More recently, the LASSO (Tibshirani - don't have reference, but google scholar can provide one) or LARS (Efron, Hastie) should be helpful.

Tony

________________________________________
From: [email protected] [[email protected]] On Behalf Of Nick Cox [[email protected]]
Sent: Monday, May 14, 2012 7:10 AM
To: [email protected]
Subject: Re: st: Hosmer-Lemeshow and other Pseudo Rsquares

I suggest a few meta-rules for yourself:

1. Whatever you calculate should be defined and calculated
consistently across different models.

2. Whatever you calculate you promise to use with extreme caution
always flagging precisely how it is calculated.

3. You don't decide which model is "best" from these measures; you
just treat them as descriptive statistics.

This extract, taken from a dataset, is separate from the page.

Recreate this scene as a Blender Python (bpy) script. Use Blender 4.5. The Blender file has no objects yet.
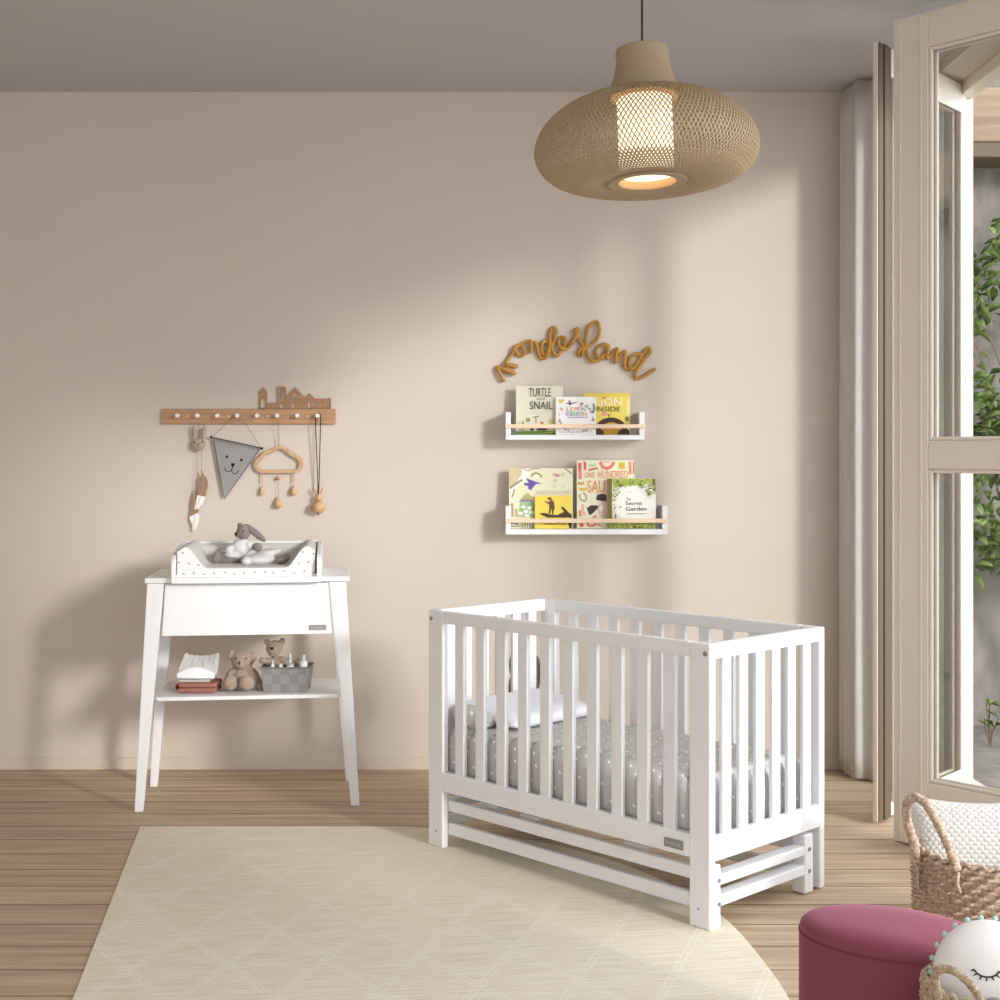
import bpy, bmesh, math, random
from mathutils import Vector, Matrix, noise
random.seed(7)
PI = math.pi
F, CX, CY, EYE = 1380.0, 500.0, 455.0, 1.5          # focal length and principal point (1000x1000 frame), eye height
DW = 6.592                                           # distance of the back wall
CEIL = 3.234
SC = bpy.context.scene
COL = SC.collection

def P(px, py, d):
    return Vector(((px - CX) * d / F, d, EYE - (py - CY) * d / F))
def G(px, py, z=0.0):
    return P(px, py, (EYE - z) * F / (py - CY))

# ------------------------------------------------------------------ materials
def lin(c):
    c = c / 255.0
    return c / 12.92 if c <= 0.04045 else ((c + 0.055) / 1.055) ** 2.4
def rgb(c):
    return (lin(c[0]), lin(c[1]), lin(c[2]), 1.0)
MATS = {}
class NT:
    def __init__(s, name):
        s.m = bpy.data.materials.new(name); s.m.use_nodes = True
        s.t = s.m.node_tree; s.n = s.t.nodes
        s.b = s.n['Principled BSDF']; s.out = s.n['Material Output']
    def node(s, typ, **kw):
        n = s.n.new(typ)
        for k, v in kw.items():
            if k.startswith('_'): setattr(n, k[1:], v)
            else: n.inputs[k].default_value = v
        return n
    def link(s, a, b): s.t.links.new(a, b)
    def math(s, op, a, b=None, c=None):
        n = s.n.new('ShaderNodeMath'); n.operation = op
        for i, x in enumerate((a, b, c)):
            if x is None: continue
            if isinstance(x, (int, float)): n.inputs[i].default_value = x
            else: s.link(x, n.inputs[i])
        return n.outputs[0]
    def mix(s, fac, a, b):
        n = s.n.new('ShaderNodeMix'); n.data_type = 'RGBA'
        for i, x in ((0, fac), (6, a), (7, b)):
            if isinstance(x, (int, float)): n.inputs[i].default_value = x
            elif isinstance(x, tuple): n.inputs[i].default_value = x
            else: s.link(x, n.inputs[i])
        return n.outputs[2]
    def coords(s, scale=(1, 1, 1), rot=(0, 0, 0), loc=(0, 0, 0)):
        tc = s.n.new('ShaderNodeTexCoord'); mp = s.n.new('ShaderNodeMapping')
        mp.inputs['Scale'].default_value = scale; mp.inputs['Rotation'].default_value = rot; mp.inputs['Location'].default_value = loc
        s.link(tc.outputs['Object'], mp.inputs['Vector'])
        return mp.outputs['Vector']
    def noise(s, vec, scale, detail=3, rough=.55):
        n = s.node('ShaderNodeTexNoise', Scale=scale, Detail=detail, Roughness=rough); s.link(vec, n.inputs['Vector'])
        return n.outputs['Fac']
    def bump(s, h, strength=.3, dist=.01):
        n = s.node('ShaderNodeBump', Strength=strength, Distance=dist); s.link(h, n.inputs['Height'])
        s.link(n.outputs['Normal'], s.b.inputs['Normal'])
    def base(s, sock): s.link(sock, s.b.inputs['Base Color'])

def mat(name, c, rough=.6, var=.06, scale=30, bump=0.0, bscale=200, stretch=(1, 1, 1), sheen=0, spec=.4, metal=0, trans=0):
    if name in MATS: return MATS[name]
    t = NT(name); v = t.coords(stretch)
    n = t.noise(v, scale)
    a = rgb(c); d = tuple(x * (1 - var) for x in a[:3]) + (1,); e = tuple(min(1, x * (1 + var)) for x in a[:3]) + (1,)
    t.base(t.mix(n, d, e))
    t.b.inputs['Roughness'].default_value = rough
    t.b.inputs['Specular IOR Level'].default_value = spec
    t.b.inputs['Metallic'].default_value = metal
    if sheen:
        t.b.inputs['Sheen Weight'].default_value = sheen; t.b.inputs['Sheen Roughness'].default_value = .4
    if bump: t.bump(t.noise(v, bscale, 4), bump, .004)
    MATS[name] = t.m
    return t.m
def cmat(c, rough=.6):
    return mat('ink_%d_%d_%d' % tuple(c), c, rough, .03, 60)

def wood_mat(name, c1, c2, axis='x', scale=1.0):
    if name in MATS: return MATS[name]
    t = NT(name)
    s = {'x': (3, 60, 60), 'z': (60, 60, 3), 'y': (60, 3, 60)}[axis]
    v = t.coords(tuple(k * scale for k in s))
    n = t.noise(v, 1.0, 5, .6)
    r = t.node('ShaderNodeValToRGB'); t.link(n, r.inputs[0])
    r.color_ramp.elements[0].position = .3; r.color_ramp.elements[0].color = rgb(c1)
    r.color_ramp.elements[1].position = .7; r.color_ramp.elements[1].color = rgb(c2)
    t.base(r.outputs[0]); t.b.inputs['Roughness'].default_value = .5
    t.bump(n, .12, .003)
    MATS[name] = t.m
    return t.m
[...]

#1 sounds easy but can bite quite hard. I find the idea of R^2 as

square of correlation between observed and predicted

as the sense of R^2 that I like best but this grows out of a long
personal history of working with correlation and regression and one
that is dominated by working with continuous outcomes. People with a
long history the other way round might want you to look for

1 - (log likelihood for model) / (log likelihood for same model with
only a constant term)

and could have similar warm feelings for that. Others would find the
whole idea of looking at goodness of fit without also assessing number
of parameters or model complexity in general quite misguided, but
those others can't agree on which of various *IC you should use, and
even those who have a favourite often say, "You should use ?IC except
that it usually favours over-simplified models" or some such.

On the first option see

FAQ     . . . . . . . . . . . . . . . . . . . . . . . Do-it-yourself R-squared
        . . . . . . . . . . . . . . . . . . . . . . . . . . . . . .  N. J. Cox
        9/03    How can I get an R-squared value when a Stata command
                does not supply one?
                http://www.stata.com/support/faqs/stat/rsquared.html

On Mon, May 14, 2012 at 2:47 PM, Joseph Padgett <[email protected]> wrote:

> I am working with a data set where students are nested within school.
>
> I have completed a thorough run of models starting with nulls and
> ending with full fixed- and random-effects with all controls and
> predictors and several models in between with various combinations of
> controls.  My dependent variable is a binary outcome.
>
> I have Haussman tests, LR tests, and Wald taken care of, but I would
> like to report some goodness-of-fit results for my models.  I am aware
> of the Hosmer-Lemeshow test statistic and it's interpretation, but I'm
> having a difficult time finding out how to compute it from my model
> results.  I would also like to consider alternatives such as Cox and
> Snell.
>
> I have run my models with each of xtlogit, xtmelogit, and gllamm.  I
> did this mostly to be able to learn a bit about the post estimation
> commands and different options with each command.  That being said, I
> don't know how to get the pseudo Rsquare measures after any of these
> and most explanations that I find refer only to the logit command and
> give examples using very simplistic models.
>
> I'm fairly certain there's something terribly obvious that I'm
> overlooking.  Any help would be greatly appreciated.